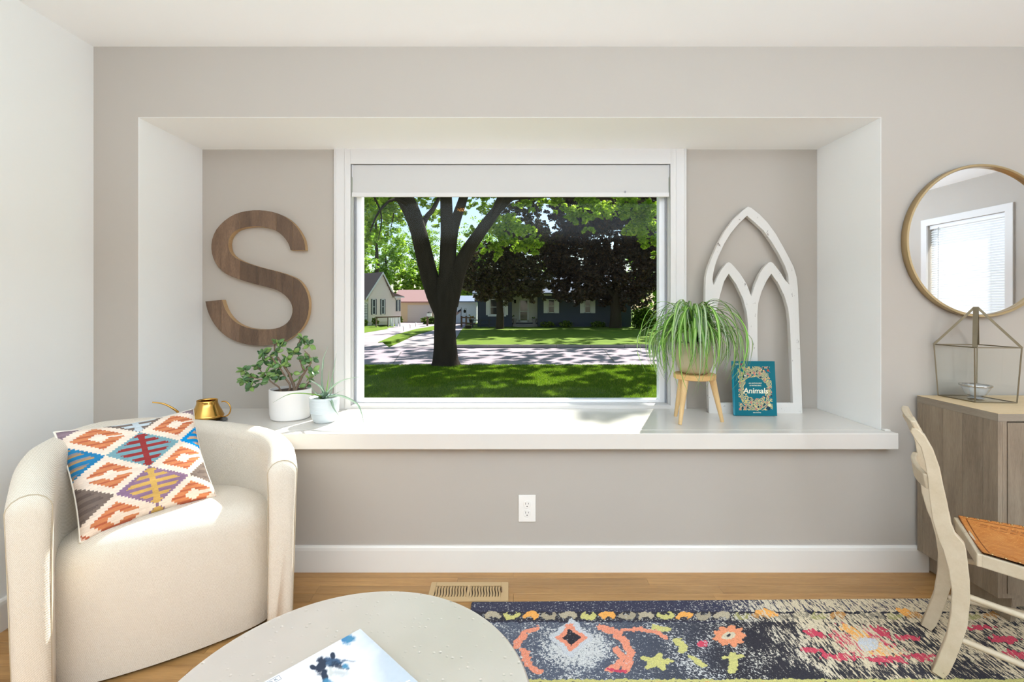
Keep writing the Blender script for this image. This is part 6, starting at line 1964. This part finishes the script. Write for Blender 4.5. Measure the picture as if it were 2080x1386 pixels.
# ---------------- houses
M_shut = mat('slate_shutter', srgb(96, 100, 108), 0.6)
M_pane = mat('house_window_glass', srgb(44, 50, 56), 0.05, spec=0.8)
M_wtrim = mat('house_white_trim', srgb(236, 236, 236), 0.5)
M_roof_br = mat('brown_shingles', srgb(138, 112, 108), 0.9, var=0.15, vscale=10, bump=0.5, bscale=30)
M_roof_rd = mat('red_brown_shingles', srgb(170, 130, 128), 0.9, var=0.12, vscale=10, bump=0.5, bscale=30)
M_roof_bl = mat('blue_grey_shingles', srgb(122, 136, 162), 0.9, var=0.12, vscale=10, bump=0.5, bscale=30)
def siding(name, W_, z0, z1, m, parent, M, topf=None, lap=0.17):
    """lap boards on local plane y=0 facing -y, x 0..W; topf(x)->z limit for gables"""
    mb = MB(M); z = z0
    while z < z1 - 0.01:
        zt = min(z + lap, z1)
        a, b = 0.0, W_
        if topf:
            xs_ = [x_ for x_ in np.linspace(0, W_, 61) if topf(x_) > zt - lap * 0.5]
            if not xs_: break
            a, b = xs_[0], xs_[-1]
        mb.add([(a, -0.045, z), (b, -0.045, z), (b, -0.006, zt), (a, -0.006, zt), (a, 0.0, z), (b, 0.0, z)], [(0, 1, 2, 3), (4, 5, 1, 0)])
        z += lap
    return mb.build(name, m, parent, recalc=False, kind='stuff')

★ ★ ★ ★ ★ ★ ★

Using the material above, set down every line exactly, but skip the pictures.

Keep writing the Blender script for this image. This is part 6, starting at line 1964. This part finishes the script. Write for Blender 4.5. Measure the picture as if it were 2080x1386 pixels.
# ---------------- houses
M_shut = mat('slate_shutter', srgb(96, 100, 108), 0.6)
M_pane = mat('house_window_glass', srgb(44, 50, 56), 0.05, spec=0.8)
M_wtrim = mat('house_white_trim', srgb(236, 236, 236), 0.5)
M_roof_br = mat('brown_shingles', srgb(138, 112, 108), 0.9, var=0.15, vscale=10, bump=0.5, bscale=30)
M_roof_rd = mat('red_brown_shingles', srgb(170, 130, 128), 0.9, var=0.12, vscale=10, bump=0.5, bscale=30)
M_roof_bl = mat('blue_grey_shingles', srgb(122, 136, 162), 0.9, var=0.12, vscale=10, bump=0.5, bscale=30)
def siding(name, W_, z0, z1, m, parent, M, topf=None, lap=0.17):
    """lap boards on local plane y=0 facing -y, x 0..W; topf(x)->z limit for gables"""
    mb = MB(M); z = z0
    while z < z1 - 0.01:
        zt = min(z + lap, z1)
        a, b = 0.0, W_
        if topf:
            xs_ = [x_ for x_ in np.linspace(0, W_, 61) if topf(x_) > zt - lap * 0.5]
            if not xs_: break
            a, b = xs_[0], xs_[-1]
        mb.add([(a, -0.045, z), (b, -0.045, z), (b, -0.006, zt), (a, -0.006, zt), (a, 0.0, z), (b, 0.0, z)], [(0, 1, 2, 3), (4, 5, 1, 0)])
        z += lap
    return mb.build(name, m, parent, recalc=False, kind='stuff')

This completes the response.